### Given problem
Print exactly what lies from the line with "Generate a Blender" down to the line with "SC.camera = camo", counting both of those lines, but not the pictures.

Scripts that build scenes
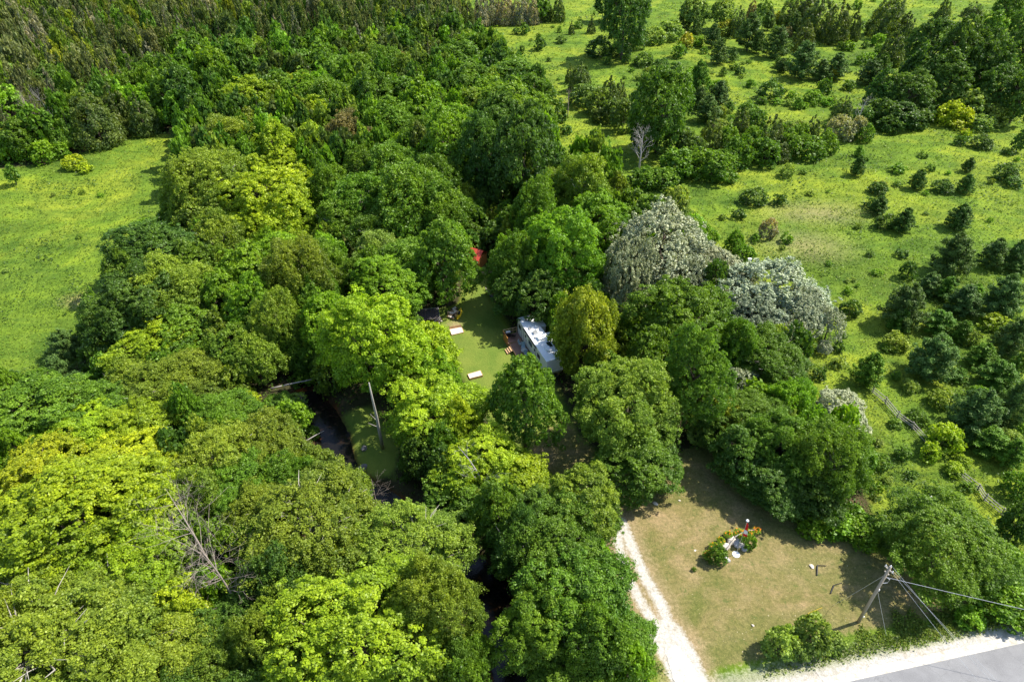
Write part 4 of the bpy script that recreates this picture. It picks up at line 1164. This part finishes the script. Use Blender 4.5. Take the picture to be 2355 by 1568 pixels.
# firewood heaps
def heap(px, py, n, rx, ry, seed, where, group):
    rs = random.Random(seed); c = P(px, py)
    me = []
    for k in range(3):
        m = MB(); m.tube([(-.28, 0, 0), (.28, 0, 0)], [.15, .13], 8); me.append(m.mesh('firewood_log', (M_WOOD, M_PALESTONE, M_RUST)[k]))
    for i in range(n):
        rr = math.sqrt(rs.random()); a = rs.random()*6.283
        o = link('firewood_log', me[rs.randrange(3)], None, (c.x+math.cos(a)*rr*rx, c.y+math.sin(a)*rr*ry, .14+(1-rr)*.6*rs.random()+.05))
        o.rotation_euler = (rs.uniform(-.4, .4), rs.uniform(-.5, .5), rs.random()*6.28); s = rs.uniform(.8, 1.4); o.scale = (s, s, s)
        tag(o, 'cut firewood piece in the ' + where, 'firewood', group)
heap(1042, 722, 34, .85, 1.5, 2, 'loose heap beside the yellow kayak', 'firewood heap by the kayak')
heap(1006, 742, 22, .55, 1.3, 3, 'small stack right of the dark lean-to', 'firewood stack by the lean-to')
# dark lean-to
o = P(983, 741); e = empty('lean_to', (o.x, o.y, 0), .18)
m = MB()
for k in range(9): m.box((-1.7+k*.425, 0, 1.55), (.40, 2.3, .04), rx=.22)
m.build('roof', M_DARKROOF, e)
for x in (-1.75, 1.75):
    for y in (-1, 1): MB().box((x, y, .75 if y < 0 else .9), (.1, .1, 1.25 if y < 0 else 1.7)).build('post', M_OLDWOOD, e)
MB().box((1.92, 0, 1.6), (.05, 2.35, .09), rx=.22).box((0, 1.19, 1.80), (3.8, .04, .12)).build('fascia', M_METAL, e)
MB().box((0, .95, .8), (3.4, .04, 1.4)).build('back_wall', M_OLDWOOD, e)
tag(e, 'dark low lean-to roof half under the lime maple', 'shed')
# dark bench / swing frame beside the shaded lawn
o = P(1126, 682); e = empty('garden_bench', (o.x, o.y, 0), 1.95)
MB().box((0, 0, .45), (2.4, .5, .06)).build('seat', M_BLACK, e); MB().box((0, .27, .78), (2.4, .05, .6)).build('backrest', M_BLACK, e)
for x in (-1.1, 1.1): MB().box((x, 0, .3), (.08, .5, .6)).build('leg', M_BLACK, e)
MB().box((0, .31, 1.12), (2.5, .08, .06)).build('top_rail', M_OLDWOOD, e)
tag(e, 'long dark bench in the shade right of the lawn', 'bench')
# red roofed cabin at the back
o = P(1090, 606); e = empty('red_roof_cabin', (o.x, o.y, 0), -.5); e.scale = (.66, .72, .85)
MB().box((0, 0, 1.2), (5.6, 4.0, 2.4)).build('wall', M_ORANGEWOOD, e)
m = MB(); m.add([(-3.0, -2.4, 2.25), (3.0, -2.4, 2.25), (3.0, 0, 3.7), (-3.0, 0, 3.7), (-3.0, 2.4, 2.25), (3.0, 2.4, 2.25), (-3.0, -2.4, 2.33), (3.0, -2.4, 2.33), (3.0, 0, 3.8), (-3.0, 0, 3.8), (-3.0, 2.4, 2.33), (3.0, 2.4, 2.33)],
    [(0, 3, 2, 1), (3, 4, 5, 2), (6, 7, 8, 9), (9, 8, 11, 10), (0, 1, 7, 6), (4, 10, 11, 5), (0, 6, 9, 3), (3, 9, 10, 4), (1, 2, 8, 7), (2, 5, 11, 8)]); 
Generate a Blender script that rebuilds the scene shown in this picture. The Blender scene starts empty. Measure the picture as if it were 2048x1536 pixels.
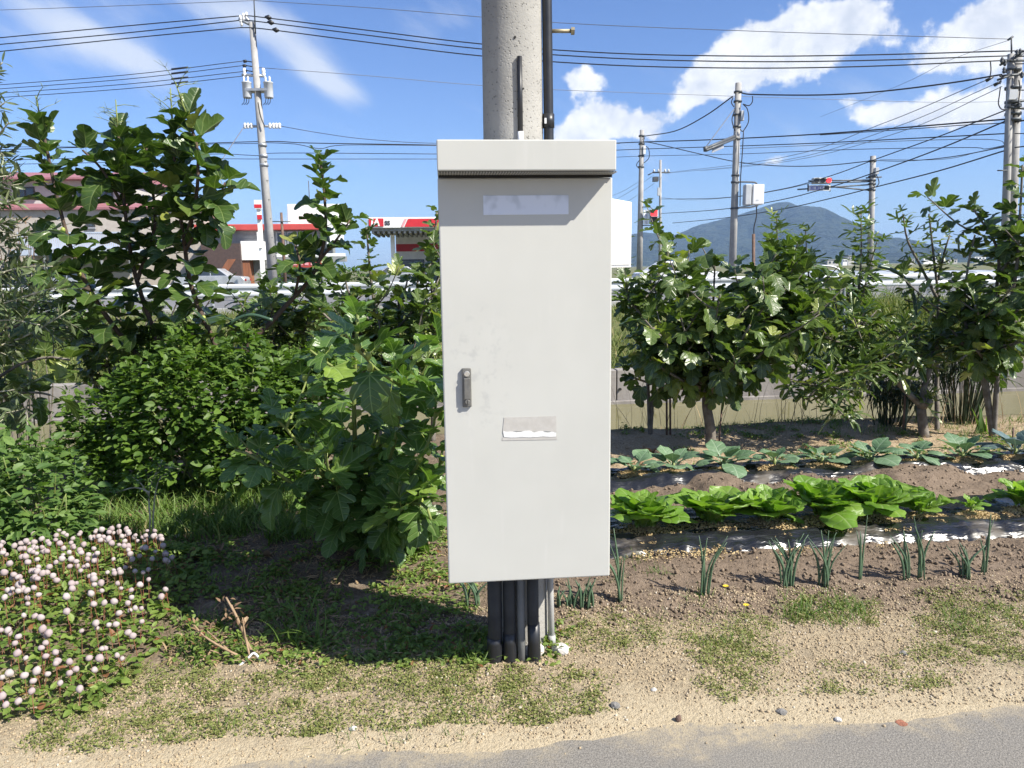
import bpy, bmesh, math, random
import numpy as np
from mathutils import Vector, Matrix, noise
from mathutils.geometry import tessellate_polygon

# ------------------------------------------------------------------ camera
SC = bpy.context.scene
COL = SC.collection
FPX, CAMH = 1500.0, 1.65                       # focal length in photo pixels, eye height
PITCH, ROLL = math.radians(-8.8), math.radians(-0.77)
cam = bpy.data.cameras.new('camera')
cam.sensor_width = 36.0
cam.lens = 36.0 * FPX / 2048.0
cam.clip_start, cam.clip_end = 0.05, 20000.0
camo = bpy.data.objects.new('camera', cam)
COL.objects.link(camo)
CAMROT = Matrix.Rotation(math.pi / 2 + PITCH, 3, 'X') @ Matrix.Rotation(ROLL, 3, 'Z')
camo.matrix_world = Matrix.Translation((0, 0, CAMH)) @ CAMROT.to_4x4()
SC.camera = camo

# ------------------------------------------------------------------ sun, sky, exposure
SUNV = Vector((0.635, -0.338, 0.695)).normalized()      # towards the sun
sun = bpy.data.lights.new('sun', 'SUN')
sun.energy = 5.0
sun.angle = math.radians(0.5)
sun.color = (1.0, 0.945, 0.84)
suno = bpy.data.objects.new('sun', sun)
suno.rotation_euler = SUNV.to_track_quat('Z', 'Y').to_euler()
suno.location = (6, -6, 8)
COL.objects.link(suno)
SC.view_settings.view_transform = 'Standard'
SC.view_settings.look = 'None'
SC.view_settings.exposure = 1.0
SC.view_settings.gamma = 1.0
SC.view_settings.use_curve_mapping = False
SC.cycles.max_bounces = 4
SC.cycles.diffuse_bounces = 3
SC.cycles.glossy_bounces = 2
SC.cycles.transmission_bounces = 3
SC.cycles.transparent_max_bounces = 8
SC.cycles.sample_clamp_indirect = 8.0
SC.cycles.use_denoising = True
SC.cycles.volume_bounces = 0


def pray(px, py):
    return CAMROT @ Vector(((px - 1024) / FPX, -(py - 768) / FPX, -1.0))


class G:
    """small helper to write node trees"""
    def __init__(s, nt):
        s.nt = nt

    def new(s, t, **k):
        n = s.nt.nodes.new(t)
        for a, b in k.items():
            setattr(n, a, b)
        return n

    def put(s, sock, val):
        if val is None:
            return
        if hasattr(val, 'is_output'):
            s.nt.links.new(val, sock)
        else:
            sock.default_value = val

    def m(s, op, a, b=None, c=None, clamp=False):
        n = s.new('ShaderNodeMath', operation=op, use_clamp=clamp)
        for i, q in enumerate((a, b, c)):
            s.put(n.inputs[i], q)
        return n.outputs[0]

    def mix(s, f, a, b, blend='MIX'):
        n = s.new('ShaderNodeMix', data_type='RGBA', blend_type=blend)
        n.clamp_factor = True
        s.put(n.inputs[0], f)
        for i, q in ((6, a), (7, b)):
            if isinstance(q, tuple) and len(q) == 3:
                q = (*q, 1)
            s.put(n.inputs[i], q)
        return n.outputs[2]

    def ramp(s, x, lo, hi, a=0.0, b=1.0, smooth=True):
        n = s.new('ShaderNodeMapRange', interpolation_type='SMOOTHSTEP' if smooth else 'LINEAR')
        s.put(n.inputs[0], x)
        for i, q in ((1, lo), (2, hi), (3, a), (4, b)):
            s.put(n.inputs[i], q)
        return n.outputs[0]

    def noise(s, vec, scale, detail=4.0, rough=0.55, dist=0.0, color=False):
        n = s.new('ShaderNodeTexNoise')
        s.put(n.inputs['Vector'], vec)
        n.inputs['Scale'].default_value = scale
        n.inputs['Detail'].default_value = detail
        n.inputs['Roughness'].default_value = rough
        n.inputs['Distortion'].default_value = dist
        return n.outputs[1 if color else 0]

    def vor(s, vec, scale, feature='F1', out=0):
        n = s.new('ShaderNodeTexVoronoi', feature=feature)
        s.put(n.inputs['Vector'], vec)
        n.inputs['Scale'].default_value = scale
        return n.outputs[out]

    def sep(s, vec):
        n = s.new('ShaderNodeSeparateXYZ')
        s.put(n.inputs[0], vec)
        return n.outputs

    def comb(s, x, y, z):
        n = s.new('ShaderNodeCombineXYZ')
        for i, q in enumerate((x, y, z)):
            s.put(n.inputs[i], q)
        return n.outputs[0]


def build_world():
    w = bpy.data.worlds.new('World')
    SC.world = w
    w.use_nodes = True
    w.cycles.sampling_method = 'MANUAL'
    w.cycles.sample_map_resolution = 256
    nt = w.node_tree
    nt.nodes.clear()
    g = G(nt)
    sky = g.new('ShaderNodeTexSky', sky_type='NISHITA')
    sky.sun_disc = False
    sky.sun_elevation = math.asin(SUNV.z)
    sky.sun_rotation = math.atan2(SUNV.x, SUNV.y)
    sky.altitude = 50
    sky.air_density = 1.0
    sky.dust_density = 0.6
    sky.ozone_density = 2.0
    d = g.new('ShaderNodeTexCoord').outputs['Generated']
    x, y, z = g.sep(d)
    az = g.m('ARCTAN2', x, y)
    el = g.m('ARCSINE', z)
    base = g.mix(1.0, sky.outputs[0], (0.50, 0.61, 0.85), 'MULTIPLY')

    # cloud noise: horizontal direction coordinates
    p = g.comb(az, el, 0.0)
    warp = g.noise(p, 9.0, 4.0, 0.6, color=True)
    wv = g.new('ShaderNodeVectorMath', operation='MULTIPLY_ADD')
    g.put(wv.inputs[0], warp)
    wv.inputs[1].default_value = (0.07, 0.06, 0)
    sh = g.new('ShaderNodeVectorMath', operation='ADD')
    g.put(sh.inputs[0], p)
    sh.inputs[1].default_value = (-0.035, -0.03, 0)
    g.put(wv.inputs[2], sh.outputs[0])
    pw = wv.outputs[0]
    wx, wy, _ = g.sep(pw)
    n1 = g.noise(p, 13.0, 7.0, 0.62)
    n2 = g.noise(p, 34.0, 5.0, 0.6)

    def field(blobs, X, Y):
        f = None
        for (px, py, rx, ry, rot, amp) in blobs:
            r = pray(px, py).normalized()
            a0, e0 = math.atan2(r.x, r.y), math.asin(r.z)
            dx = g.m('SUBTRACT', X, a0)
            dy = g.m('SUBTRACT', Y, e0)
            c, s_ = math.cos(math.radians(rot)), math.sin(math.radians(rot))
            u = g.m('MULTIPLY_ADD', dy, s_ * FPX / rx, g.m('MULTIPLY', dx, c * FPX / rx))
            v = g.m('MULTIPLY_ADD', dy, c * FPX / ry, g.m('MULTIPLY', dx, -s_ * FPX / ry))
            q = g.m('MULTIPLY_ADD', u, u, g.m('MULTIPLY', v, v))
            k = g.m('MULTIPLY', g.m('EXPONENT', g.m('MULTIPLY', q, -1.35)), amp)
            f = k if f is None else g.m('ADD', f, k)
        return f

    cumulus = [(1445, 140, 105, 56, 14, .95), (1560, 100, 130, 70, 10, 1.0), (1680, 62, 110, 55, 22, .95), (1400, 185, 70, 24, 0, .32),
               (1975, 42, 130, 50, 8, 1.0), (1880, 98, 80, 22, 5, .30), (2080, 60, 110, 70, 0, .9),
               (1155, 158, 62, 30, 0, .8), (1170, 245, 100, 48, 18, 1.0), (1300, 240, 75, 32, 5, .90), (1230, 268, 110, 18, 0, .40),
               (1780, 222, 100, 32, 8, .75), (1930, 222, 130, 34, 4, .8), (2060, 215, 90, 40, 0, .6), (1690, 204, 26, 14, 0, .45),
               (1350, 345, 62, 34, 8, .62), (1560, 328, 80, 16, 8, .4), (560, 440, 110, 34, 12, .62), (780, 398, 60, 14, 0, .3),
               (735, 250, 26, 18, 0, .3)]
    cirrus = [(110, 28, 190, 46, -28, .75), (250, 108, 150, 26, -20, .6), (420, 18, 190, 40, -8, .55), (600, 110, 150, 42, -38, .75),
              (670, 172, 80, 26, -25, .6), (890, 45, 90, 40, 0, .42), (60, 90, 90, 20, -20, .3), (1000, 210, 160, 22, 0, .2),
              (1560, 290, 420, 60, 0, .18), (1800, 170, 250, 60, 0, .2)]
    fc = g.m('MULTIPLY', field(cumulus, wx, wy), 0.86)
    fl = field(cirrus, az, el)
    # the sky goes on outside the picture with clouds of the same kind
    side = g.ramp(g.m('ABSOLUTE', az), 0.72, 0.95)
    high = g.ramp(el, 0.42, 0.55)
    out = g.m('MAXIMUM', side, high)
    n0 = g.noise(d, 2.6, 5.0, 0.55)
    fc = g.m('ADD', fc, g.m('MULTIPLY', out, g.ramp(n0, 0.5, 0.66, 0.0, 0.95)))
    up = g.ramp(el, -0.01, 0.03)
    dens = g.ramp(g.m('ADD', fc, g.m('ADD', g.m('MULTIPLY', g.m('SUBTRACT', n1, 0.5), 1.45), g.m('MULTIPLY', g.m('SUBTRACT', n2, 0.5), 0.55))), 0.36, 0.64)
    dens = g.m('MULTIPLY', dens, up)
    # streaky noise for the thin high cloud
    rotp = g.comb(g.m('ADD', g.m('MULTIPLY', az, 3.0), g.m('MULTIPLY', el, -1.5)), g.m('ADD', g.m('MULTIPLY', el, 9.0), g.m('MULTIPLY', az, 5.0)), 3.0)
    n3 = g.noise(rotp, 2.2, 6.0, 0.55)
    dl = g.ramp(g.m('ADD', fl, g.m('MULTIPLY', g.m('SUBTRACT', n3, 0.5), 1.5)), 0.10, 1.05, 0.0, 0.80)
    # body of the cumulus: bright tops, greyer thick bases
    shade = g.ramp(g.m('ADD', g.m('MULTIPLY', n2, 0.5), g.m('MULTIPLY', n1, 0.6)), 0.35, 0.75)
    ccol = g.mix(shade, (3.6, 3.9, 4.5), (6.1, 6.1, 6.1))
    col = g.mix(dl, base, (4.3, 4.6, 5.1))
    col = g.mix(dens, col, ccol)
    bg = g.new('ShaderNodeBackground')
    g.put(bg.inputs[0], col)
    bg.inputs[1].default_value = 0.1
    o = g.new('ShaderNodeOutputWorld')
    nt.links.new(bg.outputs[0], o.inputs[0])


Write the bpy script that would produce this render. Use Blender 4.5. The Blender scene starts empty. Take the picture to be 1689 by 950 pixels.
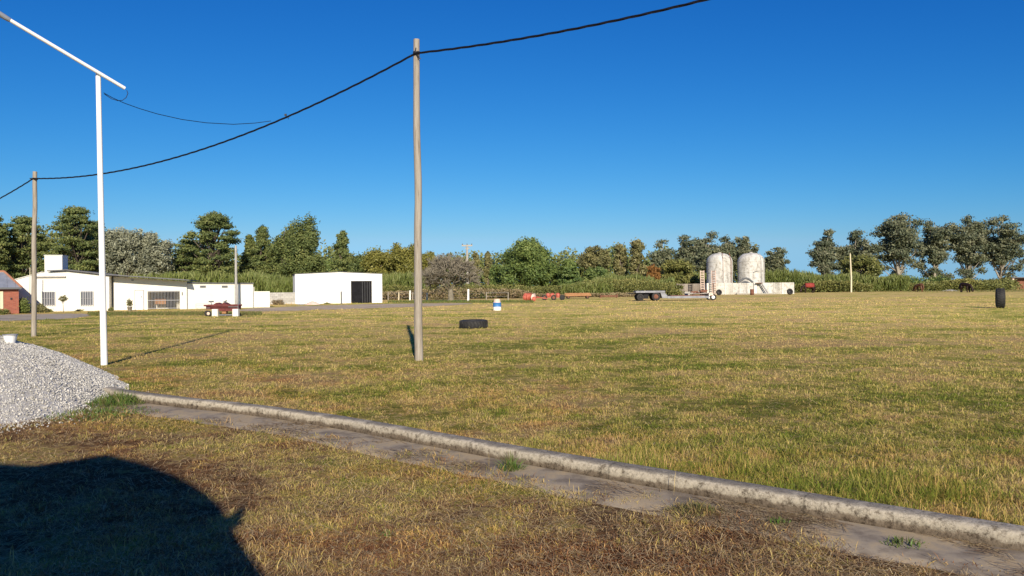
import bpy, bmesh, math, random
import numpy as np
from mathutils import Vector, Matrix

sc = bpy.context.scene
COL = sc.collection
R = math.radians
random.seed(7)
rng = np.random.default_rng(11)

# ------------------------------------------------------------------ camera
F = 1267.0
EYE = Vector((0, 0, 1.6))
ROT = Matrix.Rotation(R(90 - 0.14), 3, 'X') @ Matrix.Rotation(R(-0.5), 3, 'Z')
cam_d = bpy.data.cameras.new('camera')
cam_d.sensor_width = 36.0
cam_d.lens = F / 1689 * 36
cam_d.clip_end = 20000
cam_d.clip_start = 0.05
cam = bpy.data.objects.new('camera', cam_d)
COL.objects.link(cam)
cam.location = EYE
cam.rotation_euler = ROT.to_euler()
sc.camera = cam

# ------------------------------------------------------------------ light
SUN_EL, SUN_AZ = 24.0, math.degrees(math.atan2(0.15, -0.99))   # azimuth from +Y towards +X
w = bpy.data.worlds.new('World')
sc.world = w
w.use_nodes = True
nt = w.node_tree
bg = nt.nodes['Background']
sky = nt.nodes.new('ShaderNodeTexSky')
sky.sky_type = 'NISHITA'
sky.sun_disc = False
sky.sun_elevation = R(SUN_EL)
sky.sun_rotation = R(SUN_AZ)
sky.air_density = 1.0
sky.dust_density = 0.3
sky.ozone_density = 4.0
# keep the clear tone down to the skyline (no dusk band opposite the sun)
tcw = nt.nodes.new('ShaderNodeTexCoord'); sxw = nt.nodes.new('ShaderNodeSeparateXYZ'); cxw = nt.nodes.new('ShaderNodeCombineXYZ'); mxz = nt.nodes.new('ShaderNodeMath')
mxz.operation = 'MAXIMUM'; mxz.inputs[1].default_value = 0.035
nt.links.new(tcw.outputs['Generated'], sxw.inputs[0]); nt.links.new(sxw.outputs[0], cxw.inputs[0]); nt.links.new(sxw.outputs[1], cxw.inputs[1])
nt.links.new(sxw.outputs[2], mxz.inputs[0]); nt.links.new(mxz.outputs[0], cxw.inputs[2]); nt.links.new(cxw.outputs[0], sky.inputs[0])
hs = nt.nodes.new('ShaderNodeHueSaturation')
hs.inputs['Value'].default_value = 1.0
hs.inputs['Saturation'].default_value = 1.0
nt.links.new(sky.outputs[0], hs.inputs['Color'])
SKY_S = 0.12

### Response
Generate a Blender script that rebuilds the scene shown in this picture. The Blender scene starts empty. Measure the picture as if it were 2048x1536 pixels.
import bpy, bmesh, math, random
import numpy as np
from mathutils import Vector, Matrix, noise
from mathutils.geometry import tessellate_polygon

# ------------------------------------------------------------------ camera
SC = bpy.context.scene
COL = SC.collection
FPX, CAMH = 1500.0, 1.65                       # focal length in photo pixels, eye height
PITCH, ROLL = math.radians(-8.8), math.radians(-0.77)
cam = bpy.data.cameras.new('camera')
cam.sensor_width = 36.0
cam.lens = 36.0 * FPX / 2048.0
cam.clip_start, cam.clip_end = 0.05, 20000.0
camo = bpy.data.objects.new('camera', cam)
COL.objects.link(camo)
CAMROT = Matrix.Rotation(math.pi / 2 + PITCH, 3, 'X') @ Matrix.Rotation(ROLL, 3, 'Z')
camo.matrix_world = Matrix.Translation((0, 0, CAMH)) @ CAMROT.to_4x4()
SC.camera = camo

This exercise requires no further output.